Lysenko’s handmaid

Sara Giordano, mentioned in an earlier post, is a Women’s Studies professor at UC-Davis, and recent author of Those who can’t, teach: critical science literacy as a queer science of failure, in which she argues that science, as and because it is defined by Western civilization, is a tool of racism and sexism. Along the way, she displays a Women’s Studies professor’s nebulous grasp of philosophy and economics by insisting capitalism is an economic system enabled by “Western science,” as opposed to some handwavingly defined “feminist science,” which apparently would favor Marxism.

Capitalism, to Giordano, is a colonialist tool; part of a conspiracy to define some people as “non-human.” She takes a long winded path to recast the standard Marxist complaints about worker exploitation as oppression of women and minorities:

“At the root of the justification for social inequality then is Western science (together with philosophy and other modern disciplines). By producing the categories of human/nonhuman as forms of natural (yet flexible) racial difference, capitalism becomes justified as a natural (yet flexible) economic system (Melamed, 2015).”

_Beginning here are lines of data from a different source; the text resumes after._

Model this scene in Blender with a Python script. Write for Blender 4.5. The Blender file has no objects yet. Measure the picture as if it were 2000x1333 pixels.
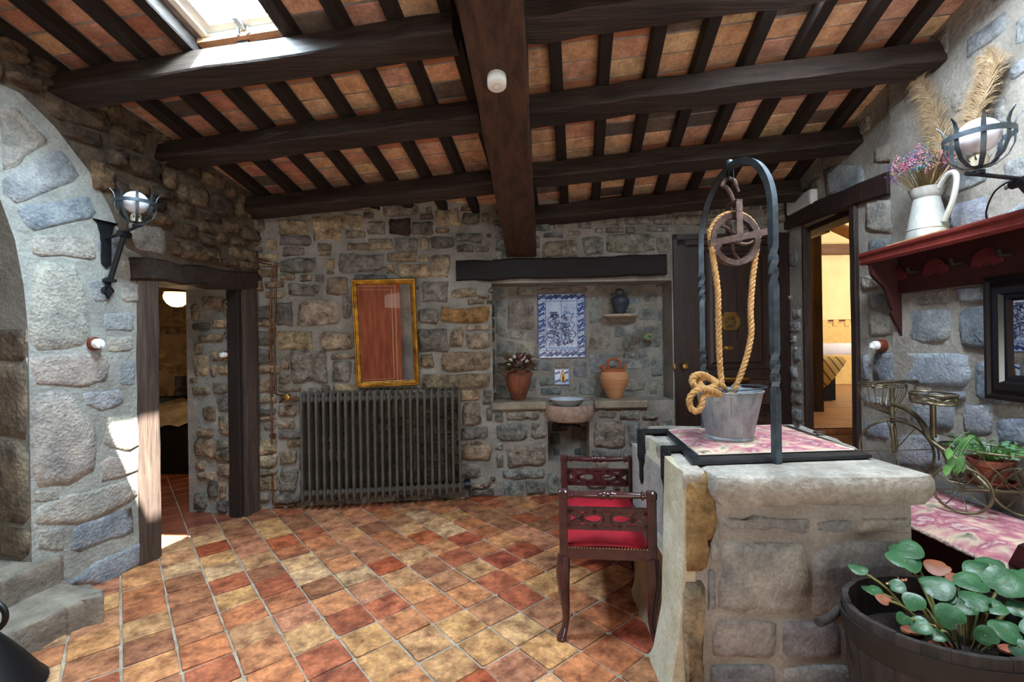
import bpy, bmesh, math, random
import numpy as np
from mathutils import Vector as V, Matrix
R = random.Random(7)
C = bpy.context.scene.collection
SC = bpy.context.scene

# ------------------------------------------------------------------ camera
F_PX, ROLL, EYE = 910.0, 0.016, 1.5
cam = bpy.data.cameras.new('camera'); cam.sensor_width = 36; cam.lens = F_PX / 2000 * 36
cam.clip_start = .03
camo = bpy.data.objects.new('camera', cam); C.objects.link(camo)
cr, sr = math.cos(ROLL), math.sin(ROLL)
camo.matrix_world = Matrix(((cr, sr, 0, 0), (0, 0, -1, 0), (-sr, cr, 0, EYE), (0, 0, 0, 1)))
SC.camera = camo
# ------------------------------------------------------------------ exposure, sky, sun, large lights
SC.view_settings.view_transform = 'Standard'; SC.view_settings.look = 'None'
SC.view_settings.gamma = 1; SC.view_settings.use_curve_mapping = False
SC.view_settings.exposure = 1.08
SC.cycles.caustics_reflective = False; SC.cycles.caustics_refractive = False
w = bpy.data.worlds.new('sky'); SC.world = w; w.use_nodes = True
w.node_tree.nodes['Background'].inputs[0].default_value = (.68, .86, 1, 1)
w.node_tree.nodes['Background'].inputs[1].default_value = 165
def aim(o, d):
    o.rotation_euler = V(d).to_track_quat('-Z', 'Y').to_euler()
SUN = V((-.327, .324, -.888)).normalized()
l = bpy.data.lights.new('sun', 'SUN'); l.energy = 60; l.angle = .012; l.color = (1, .95, .87)
o = bpy.data.objects.new('sun', l); C.objects.link(o); o.location = (4, -4, 9); aim(o, SUN)
def area(name, loc, d, sx, sy, e, col, portal=False):
    l = bpy.data.lights.new(name, 'AREA'); l.shape = 'RECTANGLE'; l.size = sx; l.size_y = sy
    l.energy = e; l.color = col
    if portal: l.cycles.is_portal = True
    o = bpy.data.objects.new(name, l); C.objects.link(o); o.location = loc; aim(o, d); return o
area('roof_window_right_daylight', (1.5, 1.9, 3.3), (.2, -.02, -1), 1.1, .5, 66, (.76, .88, 1))
area('fill_behind_viewer', (.85, -1.3, 1.0), (-.12, .75, .9), 2.0, 1.2, 42, (1, .95, .88))  # added fill from behind, tilted up at the ceiling; no window stands there
area('fill_left_overhead', (-1.35, .75, 3.6), (-.25, .4, -1), .9, .9, 40, (.74, .87, 1))  # added cool fill to brighten the left wall; no opening in the roof here

# ------------------------------------------------------------------ helpers
def ray(px, py):
    u, v = px - 1000., 666.5 - py
    return V(((u * cr + v * sr) / F_PX, 1, (-u * sr + v * cr) / F_PX))
EYEP = V((0, 0, EYE))
def on(px, py, P, n):
    r = ray(px, py); return EYEP + r * ((V(P) - EYEP).dot(n) / r.dot(n))
def aty(px, py, y): return EYEP + ray(px, py) * y
def atz(px, py, z): return on(px, py, (0, 0, z), V((0, 0, 1)))

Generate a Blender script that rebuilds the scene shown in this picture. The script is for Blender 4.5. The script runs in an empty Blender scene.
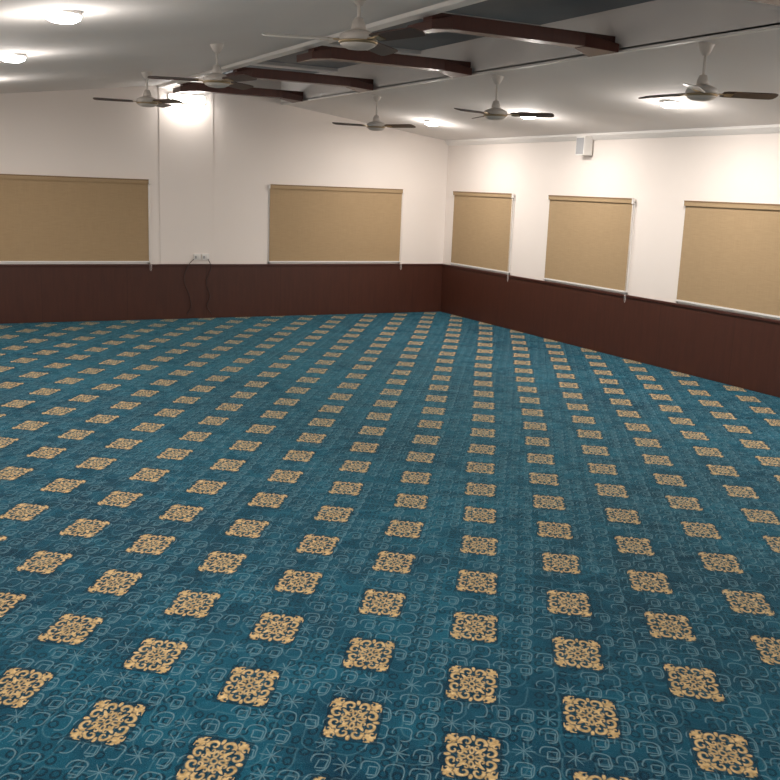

The suggestion that colonialism was not purely evil will attract death threats. I mention this not to contend colonialism wasn’t very often rapacious and immoral, but to demonstrate its invocative power. This is why Professor Giordano feels the need to make colonialism morally equivalent to science and capitalism: Untrue.

And even if it were true, it would not justify rejection of 21st century science, nor dismissal of the precept of individual liberty inherent in Western ideals.

Professor Giordano is convinced that by encouraging scientific illiteracy (and nowhere does she qualify this call for willful blindness with the word ‘Western’) we can initiate a better world:

“…not knowing science may lead to a more just world,…” ““A transfeminist technology will value illiteracy for its improductiveness for industry, as a way of finding paths unimagined by speed and productivity.””

The fact is, we don’t have to imagine it. Stalin, Mao, Castro, Kim Jong-un, Pol Pot, Chavez, et. al. have already shown us the outcome.

Ms. Giordano’s identity politics have blinded her to what capitalism actually is. Dr. Richard M. Ebeling provides a view of capitalism she would likely embrace, if it didn’t preclude her prerogative to remake society as a feminist autarchy. What Is “Capitalism” Anyway? Read the whole thing, but here’s a salient bit.

The bedrock concept behind an explanation of “capitalism” is private property. That is, the idea that an individual has a right of ownership and exclusive use of something. For the classical liberal, the most fundamental property right possessed by an individual is his own person. In other words, an individual owns himself. He may not legally or informally be treated as the slave of another person. The individual has ownership over his mind and his body. Neither may be controlled or commanded by another through the use of force or its threat.

Now, I’m sure Professor Giordano would reply that even if that is the ideal, it isn’t how it’s worked in practice. This is true, but since she is arguing in favor of a utopian solution demonstrated to be the deadliest, most oppressive set of social experiments ever performed, it is also irrelevant. At best.